:: PROBLEM DESCRIPTION ::
Find each line holding "prism" and copy it out.

:: AVAILABLE DATA ::
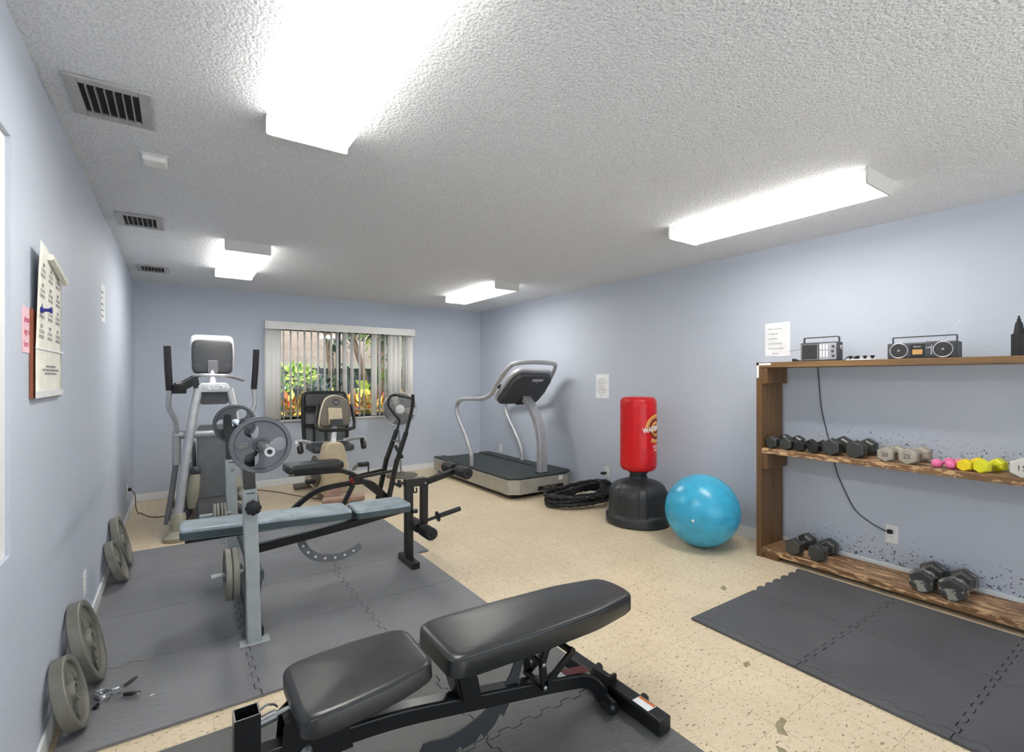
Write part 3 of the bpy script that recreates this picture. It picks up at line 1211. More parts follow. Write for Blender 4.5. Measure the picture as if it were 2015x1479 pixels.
part('end_tip', B().sweep([(-.275, 2.632, .022), (-.283, 2.610, .020)], circ(.008, 10)), 'black', clip)
letters('lettering', 'WEIDER', .0105, 'white_print', clip, (-.152, 2.6135, .0305), (.86, -.42, 0), (.2, .4, .9), .0006)
struct('floor_chip', B().prism([(-.008, -.004), (0, .001), (.004, .008), (.006, 0), (.014, -.003), (.004, -.004), (-.001, -.01)], (-.095, 2.60, .0128), (1, 0, 0), (0, 1, 0), (0, 0, .001)), 'white')

# ------------------------------------------------------------------ weight bench
yc = 3.378
wb = thing('weight_bench', (.75, yc, .0), 'grey uprights weight bench with worn blue grey pads and black leg developer', 'weight bench')
for s in (-1, 1):
    y = yc + s * .553
    b = B()
    b.sweep([(.322, y, .016), (.300, y, .805)], rect(.066, .056, .004), up=(0, 1, 0))
    up = part('upright', b, 'upright_paint', wb, bev=.002)
    part('base_plate', B().box((.256, y - .036, .013), (.393, y + .036, .019)), 'upright_paint', wb, bev=.002)
    b = B()
    b.sweep([(.301, y, .78), (.296, y, 1.0)], rect(.052, .042), up=(0, 1, 0))
    part('inner_post', b, 'black_paint', wb, bev=.002)
    # bar cradle: flat plates with a hook
    b = B()
    pl = [(-.040, -.06), (.030, -.06), (.046, -.03), (.085, -.015), (.090, .045), (.078, .045), (.070, .005), (.040, -.012), (.018, -.010), (.010, .02), (.004, .085), (-.028, .085), (-.040, .04)]
    for dy in (-.026, .021):
        b.prism(pl, (BX - .040, y + dy, BZ - .010), (1, 0, 0), (0, 0, 1), (0, .005, 0))
    part('bar_hook', b, 'black_paint', wb)
    # adjusting knob on the near face and slot
    kb = B().lathe([(.0, 0), (.012, 0), (.012, .012), (.033, .014), (.036, .020), (.036, .032), (.030, .036), (0, .037)], (.312, y - .028, .715), (0, -1, 0), 40, mod=lambda a, h: 1 + (.07 * cos(8 * a) if h > .013 else 0))
    if s < 0:
        part('knob', kb, 'black', wb)
    else:
        kb.bm.free()
        part('bolt', B().lathe([(.009, 0), (.009, .004), (.006, .007), (0, .008)], (.312, y - .028, .73), (0, -1, 0), 14), 'steel', wb)
    part('slot', B().box((.285, y - .0295, .782), (.322, y - .028, .787)), 'black', wb)
# storage pegs
peg1 = part('storage_peg', B().cyl((.30, yc - .52, .375), (.135, yc - .52, .375), .0125, n=16), 'upright_paint', wb)
peg2 = part('storage_peg', B().cyl((.30, yc + .52, .437), (.118, yc + .52, .437), .0125, n=16), 'upright_paint', wb)
# cross members, rear of bench
part('cross_beam', B().bar((.345, yc - .52, .335), (.345, yc + .52, .335), .055, .05, c=.006), 'vinyl_side', wb)
part('rear_brace', B().sweep([(.352, yc - .47, .33), (.336, yc - .47, .10)], rect(.03, .05, .003), up=(0, 1, 0)), 'black_paint', wb)
b = B()
for z in (.26, .22, .13):
    b.lathe([(.008, 0), (.008, .01), (0, .012)], (.318, yc - .47, z), (-1, 0, 0), 10)
part('brace_bolts', b, 'black', wb)
part('floor_beam', B().bar((.345, yc - .53, .045), (.345, yc + .53, .045), .05, .05, c=.005), 'black_paint', wb)
b = B().sweep(fil([(.36, yc, .315), (.95, yc, .372), (1.40, yc, .428)], .1), rect(.05, .05, .005), up=(0, 0, 1))
part('main_beam', b, 'black_paint', wb, bev=.002)
# front leg with foot
part('front_post', B().sweep([(1.392, yc, .04), (1.390, yc, .632)], rect(.058, .05, .004), up=(0, 1, 0)), 'black_paint', wb, bev=.002)
part('front_foot', B().box((1.362, yc - .135, .0135), (1.422, yc + .135, .060)), 'black_paint', wb, bev=.003)
# pads
def slope(z0, x0, z1, x1):
    d = Vector((x1 - x0, 0, z1 - z0)).normalized()
    return d, Vector((-d.z, 0, d.x))


d, n = slope(.478, .005, .452, .950)
L = .945
b = B().pad(rounded([(0, -.115), (L * .82, -.13), (L, -.128), (L, .128), (L * .82, .13), (0, .115)], .03), -.012, .048, (.004, yc, .478), d, (0, 1, 0), n, .004, .014)
pd = part('back_pad', b, 'vinyl_blue', wb)
b = B()
for s in (-1, 1):
    b.sweep([Vector((.004, yc, .478)) + d * (.02 + .9 * k / 10) + Vector((0, s * (.1155 + .0145 * min(1, k / 8)), 0)) + n * .036 for k in range(11)], circ(.003, 6))
part('piping', b, 'vinyl_blue', pd)
d2, n2 = slope(.436, .985, .432, 1.365)
b = B().pad(rounded([(0, -.128), (.385, -.128), (.385, .128), (0, .128)], .035), -.006, .052, (.978, yc, .440), d2, (0, 1, 0), n2, .004, .016)
part('seat_pad', b, 'vinyl_blue', wb)
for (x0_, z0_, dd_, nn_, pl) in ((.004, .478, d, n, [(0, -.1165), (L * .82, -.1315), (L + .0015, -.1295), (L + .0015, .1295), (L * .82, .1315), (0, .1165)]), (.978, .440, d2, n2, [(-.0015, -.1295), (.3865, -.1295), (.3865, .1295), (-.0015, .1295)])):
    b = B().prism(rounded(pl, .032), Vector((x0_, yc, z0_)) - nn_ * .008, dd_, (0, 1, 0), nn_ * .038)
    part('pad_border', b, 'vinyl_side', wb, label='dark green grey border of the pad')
part('pad_board', B().box((.03, yc - .10, .445), (.92, yc + .10, .458)), 'black', wb)
b = B()
b.sweep([(.90, yc - .05, .435), (1.02, yc - .05, .425)], rect(.03, .02), up=(0, 0, 1)).sweep([(.90, yc + .05, .435), (1.02, yc + .05, .425)], rect(.03, .02), up=(0, 0, 1))
part('hinge', b, 'black', wb)
# incline sector plate with slots
arc = [(.655, .345), (.668, .285), (.705, .225), (.765, .18), (.845, .158), (.925, .158), (1.0, .178), (1.05, .205)]
P = cat([(x, yc + .03, z) for x, z in arc], 5)
b = B().sweep(P, rect(.055, .005, 0), up=(0, 1, 0), scales=[1.0 - .25 * abs(k / (len(P) - 1) - .35) for k in range(len(P))])
sec = part('incline_sector', b, 'machine_grey', wb)
b = B()
for k in range(2, len(P) - 2, 4):
    q = P[k]
    t = (P[k + 1] - P[k - 1]).normalized()
    b.lathe([(.008, 0), (.008, .0015), (0, .0016)], (q.x, yc + .0272 + .0003, q.z), (0, -1, 0), 12)
part('adjustment_holes', b, 'white', sec)
# leg developer
part('top_bracket', B().box((1.36, yc - .027, .575), (1.525, yc + .027, .632)), 'black_paint', wb, bev=.003)
part('developer_post', B().sweep([(1.512, yc, .615), (1.510, yc, .285)], rect(.054, .044, .004), up=(0, 1, 0)), 'black_paint', wb, bev=.002)
part('developer_arm', B().sweep([(1.512, yc, .592), (1.765, yc, .650)], rect(.044, .044, .004), up=(0, 1, 0)), 'black_paint', wb, bev=.002)
part('pivot_bolt', B().cyl((1.512, yc - .034, .595), (1.512, yc + .034, .595), .009, n=12), 'steel', wb)
kb = B().lathe([(.0, 0), (.01, 0), (.01, .03), (.026, .032), (.028, .038), (.028, .048), (0, .052)], (1.362, yc, .607), (-1, 0, 0), 30, mod=lambda a, h: 1 + (.06 * cos(6 * a) if h > .031 else 0))
part('tension_knob', kb, 'black', wb)
b = B().tube(fil([(1.42, yc - .02, .575), (1.42, yc - .02, .535), (1.445, yc - .02, .528), (1.445, yc - .02, .565)], .01), .006, 8)
part('hook', b, 'black_paint', wb)


def roller(c, L0, L1, r, flat=1.0):
    b = B()
    c = Vector(c)
    b.lathe([(0, 0), (r * .82, 0), (r, .012), (r * 1.0, L0 - .015), (r * .9, L0)], c + Vector((0, -L0 - .03, 0)), (0, 1, 0), 24, mod=lambda a, h: 1 + .04 * cos(2 * a))
    b.lathe([(r * .9, 0), (r, .015), (r, L1 - .012), (r * .82, L1), (0, L1)], c + Vector((0, .03, 0)), (0, 1, 0), 24)
    return b


part('upper_roller', roller((1.785, yc, .656), .155, .155, .046), 'rubber', wb)
part('lower_roller', roller((1.492, yc, .255), .160, .150, .046), 'rubber', wb)
part('roller_rod', B().cyl((1.785, yc - .20, .656), (1.785, yc + .20, .656), .010), 'black_paint', wb)
part('roller_rod', B().cyl((1.492, yc - .20, .255), (1.492, yc + .20, .255), .010), 'black_paint', wb)
b = B().cyl((1.44, yc, .288), (1.63, yc, .322), .012).cyl((1.62, yc, .320), (1.815, yc, .352), .0185)
b.lathe([(.0185, 0), (.040, .0), (.040, .006), (.0185, .006)], (1.622, yc, .3203), (1, 0, .17), 24)
part('weight_peg', b, 'black_paint', wb)
part('axle_stub', B().cyl((1.40, yc - .04, .405), (1.44, yc - .04, .40), .016), 'black_paint', wb)

# plates stored on the rear pegs
for k, (x, lb) in enumerate([(.192, 'olive grey plate on the low near storage peg of the weight bench, outer one'), (.223, 'olive grey plate on the low near storage peg of the weight bench, inner one')]):
    if k == 0:
        q = make_plate(lb, .125, .028, 'iron_olive', 'plates on the near storage peg', ph=.3, spokes=3, wide=.7)
        q.location = (x, yc - .52, .375)
        for ch in q.children:
            pass
        q.rotation_euler = (0, 0, 0)
        q1 = q
    else:
        dup(q1, (x, yc - .52, .375), lb)
for k in range(4):
    lb = ['outermost', 'second from outside', 'third from outside', 'innermost'][k]
    lb = f'small pale worn plate on the far storage peg of the weight bench, {lb}'
    x = .196 + .0185 * k + (.004 if k > 1 else 0)
    if k == 0:
        sp = thing('weight_plate', (0, 0, 0), lb, 'weight plate', 'small plates on the far storage peg')
        b = B().lathe([(.014, 0), (.066, 0), (.072, .002), (.074, .008), (.072, .014), (.066, .016), (.014, .016)], (0, 0, 0), (1, 0, 0), 40)
        part('disc', b, 'iron_pale', sp)
        b = B().lathe([(.014, .0155), (.026, .0155), (.025, .0175), (.014, .0175)], (0, 0, 0), (1, 0, 0), 24)
        part('hub', b, 'iron_pale', sp)
        sp.location = (x, yc + .52, .437)
    else:
        dup(sp, (x, yc + .52, .437 - (.004 if k == 0 else 0)), lb)

# ------------------------------------------------------------------ incline bench in the foreground
yi = 1.475
ib = thing('incline_bench', (.85, yi, .0), 'black adjustable incline bench with seat and back pad in the foreground', 'bench')
b = B().sweep(fil([(.14, yi, .345), (.56, yi, .312), (1.20, yi, .190), (1.375, yi, .150), (1.455, yi, .055)], .10, 8), rect(.056, .056, .006), up=(0, 1, 0))
beam = part('main_beam', b, 'black_paint', ib, bev=.002)
dd = Vector((1, 0, -.19)).normalized()
nn = Vector((.19, 0, 1)).normalized()
part('red_sticker', B().prism([(-.055, -.022), (.075, -.022), (.075, .022), (-.055, .022)], Vector((1.295, yi, .172)) + nn * .0285, dd, (0, 1, 0), nn * .001), 'red_sticker', beam, label='dark red maker strip on the beam')
part('sticker', B().prism([(-.02, -.022), (.02, -.022), (.02, .022), (-.02, .022)], Vector((1.225, yi, .185)) + nn * .0285, dd, (0, 1, 0), nn * .001), 'paper', beam)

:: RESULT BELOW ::
struct('floor_chip', B().prism([(-.008, -.004), (0, .001), (.004, .008), (.006, 0), (.014, -.003), (.004, -.004), (-.001, -.01)], (-.095, 2.60, .0128), (1, 0, 0), (0, 1, 0), (0, 0, .001)), 'white')
        b.prism(pl, (BX - .040, y + dy, BZ - .010), (1, 0, 0), (0, 0, 1), (0, .005, 0))
    b = B().prism(rounded(pl, .032), Vector((x0_, yc, z0_)) - nn_ * .008, dd_, (0, 1, 0), nn_ * .038)
part('red_sticker', B().prism([(-.055, -.022), (.075, -.022), (.075, .022), (-.055, .022)], Vector((1.295, yi, .172)) + nn * .0285, dd, (0, 1, 0), nn * .001), 'red_sticker', beam, label='dark red maker strip on the beam')
part('sticker', B().prism([(-.02, -.022), (.02, -.022), (.02, .022), (-.02, .022)], Vector((1.225, yi, .185)) + nn * .0285, dd, (0, 1, 0), nn * .001), 'paper', beam)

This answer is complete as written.